The strip was distributed by the Bell Syndicate, and it ran both daily and Sunday strips, although the daily strip had a different ongoing storyline than the Sunday pages. Researching the strip and its creator online, I discovered that while Keaton drew the strip from its inception until he fell in the mid-1940s, he gave up the writing chores to Frank Wead, and later, Glen Chaffin. By 1942, Gladys Parker began drawing the strip, and ultimately Keaton's assistant, Marc Swayze took over the art until the strip ended in 1946 (a year after Keaton passed away at the age of 35 from acute leukemia). The strips collected in this edition are all signed by Keaton, so I'm assuming these are the initial strips from 1930 until possible early 1940. I wish Arcadia Publications, who printed this collection, would have collected more, as I would love to see where the strip and its characters went from here!
The art is magnificent. I'm not sure, but I'm guessing Arcadia enlarged the panels for this publication, as there are only six panels per page, and they are considerably larger than a normal size panel you would see on the funny pages in the newspaper. The line art, though, is magnificent - and while the characters themselves are a bit on the cartoony-side at times, the backgrounds are fleshed out nicely, and the aerial shots are amazing and spacious, giving the reader a real sense of being in the open air. Jenny Dare herself is drawn as a beautiful blonde bombshell, despite her pants and leather jacket, and her hair style is a typical grown-out bob, with lots of voluminous curling at the bottom (sort of the same look Russell Tandy gave the original Nancy Drew on those early covers in the 1930s). While Jenny does not have any boyfriends to speak of in these early strips, it's clear that the men admire her for her beauty and her brains!
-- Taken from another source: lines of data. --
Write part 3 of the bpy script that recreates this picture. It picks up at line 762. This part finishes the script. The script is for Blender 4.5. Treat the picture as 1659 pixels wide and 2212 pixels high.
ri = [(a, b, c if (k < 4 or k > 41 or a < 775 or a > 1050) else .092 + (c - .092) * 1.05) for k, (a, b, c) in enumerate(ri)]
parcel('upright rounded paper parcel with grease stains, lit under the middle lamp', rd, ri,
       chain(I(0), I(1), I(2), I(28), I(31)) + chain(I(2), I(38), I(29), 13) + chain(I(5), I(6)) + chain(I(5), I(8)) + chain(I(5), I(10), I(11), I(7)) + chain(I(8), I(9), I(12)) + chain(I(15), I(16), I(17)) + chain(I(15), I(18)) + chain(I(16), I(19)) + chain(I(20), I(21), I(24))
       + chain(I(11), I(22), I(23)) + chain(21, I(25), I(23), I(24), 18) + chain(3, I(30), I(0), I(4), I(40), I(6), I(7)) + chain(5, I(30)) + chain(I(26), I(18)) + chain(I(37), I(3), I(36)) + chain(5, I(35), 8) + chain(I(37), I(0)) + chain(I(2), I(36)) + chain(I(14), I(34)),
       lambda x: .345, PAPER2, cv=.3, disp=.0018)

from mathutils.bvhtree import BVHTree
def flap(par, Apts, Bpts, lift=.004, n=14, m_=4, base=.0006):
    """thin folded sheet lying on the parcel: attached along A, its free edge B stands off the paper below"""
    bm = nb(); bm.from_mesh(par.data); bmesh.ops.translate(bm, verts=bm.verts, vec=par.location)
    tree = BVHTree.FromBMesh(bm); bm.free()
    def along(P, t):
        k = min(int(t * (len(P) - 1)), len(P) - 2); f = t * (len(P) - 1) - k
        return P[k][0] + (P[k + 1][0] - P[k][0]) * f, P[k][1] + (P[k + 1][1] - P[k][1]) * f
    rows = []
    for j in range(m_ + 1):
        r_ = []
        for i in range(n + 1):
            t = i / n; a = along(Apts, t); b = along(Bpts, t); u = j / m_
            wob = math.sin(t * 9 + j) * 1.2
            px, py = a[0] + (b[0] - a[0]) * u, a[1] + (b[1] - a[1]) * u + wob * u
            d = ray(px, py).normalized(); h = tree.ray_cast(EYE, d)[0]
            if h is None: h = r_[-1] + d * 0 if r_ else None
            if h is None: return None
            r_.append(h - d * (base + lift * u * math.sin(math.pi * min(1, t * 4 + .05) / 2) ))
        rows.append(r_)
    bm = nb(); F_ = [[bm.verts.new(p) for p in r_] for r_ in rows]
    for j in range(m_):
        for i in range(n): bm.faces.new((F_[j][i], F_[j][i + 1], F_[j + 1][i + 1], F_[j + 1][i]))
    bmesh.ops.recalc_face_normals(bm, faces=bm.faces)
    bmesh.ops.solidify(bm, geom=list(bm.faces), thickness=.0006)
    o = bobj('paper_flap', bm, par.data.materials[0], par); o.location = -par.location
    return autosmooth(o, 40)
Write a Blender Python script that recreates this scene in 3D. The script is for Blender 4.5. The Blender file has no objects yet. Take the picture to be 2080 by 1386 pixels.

The stories are fairly simple in the beginning. The strip opens in this collection with Jenny getting hired by the Swiftwing Aero Fuel Coporation, at the insistence of its sales manager, Hoot Sasser. He knows having a "Swiftwing Aero Girl" for the company will boost sales, and he's determined to play her up as the "Glamour Girl of the Air"! Her first assignment, however, sends her to get a contract for the fuel company with Blackdart Airlines - run by a woman named Wanda Blackdart, who happens to hate Jenny. Thus,she has to somehow prove herself in order to get that contract and keep her job - and that opportunity opens itself up when a mail plane goes down, putting the delivery behind schedule, which would be a black mark on Blackdart's record. So, Jenny goes, grabs the mail, and gets it back in record time to save the company's record, much to the gratitude of Wanda's father, who owns the airline, and who immediately signs the contract with Swiftwing!
This leads directly into the second storyline, as the man who was competing for the contract is fired, and his position is given to a woman named Dolly Flash. Dolly is determined to prove she is better than Jenny, so she challenges her to a cross-country race (can you see a pattern developing of strong female characters being threatened by Jenny's success?). But both woman face problems when the man Dolly replaced suddenly throws himself into the race with the goal of showing up both of them. Jenny has a pretty good lead, until she sees a smoke signal and lands to discovery a downed pilot who is injured and needs help. Despite knowing it will lose her the race, she aids the man, getting him back to the final landing place well after Dolly has arrived. But news of Jenny's rescue travels fast, and she soon becomes the object of the news reporters, who see her as a hero.
Unfortunately, the head manager at Swiftwing doesn't see it that way, as he fires Jenny for not winning the race - only to rehire her shortly thereafter, when it turns out the man she rescued is the son of Swiftwing's biggest shareholder! This takes readers into the third storyline, in which Jenny is sent to a boat service between Shark Island and the mainland to discover why their planes are having trouble after using Swiftwing gas. This turns out to be the most interesting - and dangerous! - stories thus far. Jenny discovers there is sabotage, but her nosing around puts her in the crosshairs of the saboteurs, who end up kidnapping her and are prepared to kill her - when one of the saboteurs discovers the other is actually a member of the Fifth Column Legion! "I'm a crook but I ain't lost my patriotism! He can't pick on my country!" the man says about his co-kidnapper. Thus, Jenny gets aid from an unexpected source, and she ultimately brings both criminals to justice and saves Swiftwing's contract with the boat service at the same time,
It's a thoroughly enjoyable strip, and quite frankly, the character would have made a great children's series book protagonist, similar I suppose to Ruth Darrow, Airplane Girl, Linda Carlton, Dorothy Dixon, or the Girl Flyers.
RATING: 10 samples of sugar-filled gas out of 10 for a high-flying adventure strip with a plucky female flyer who should never fade into obscurity!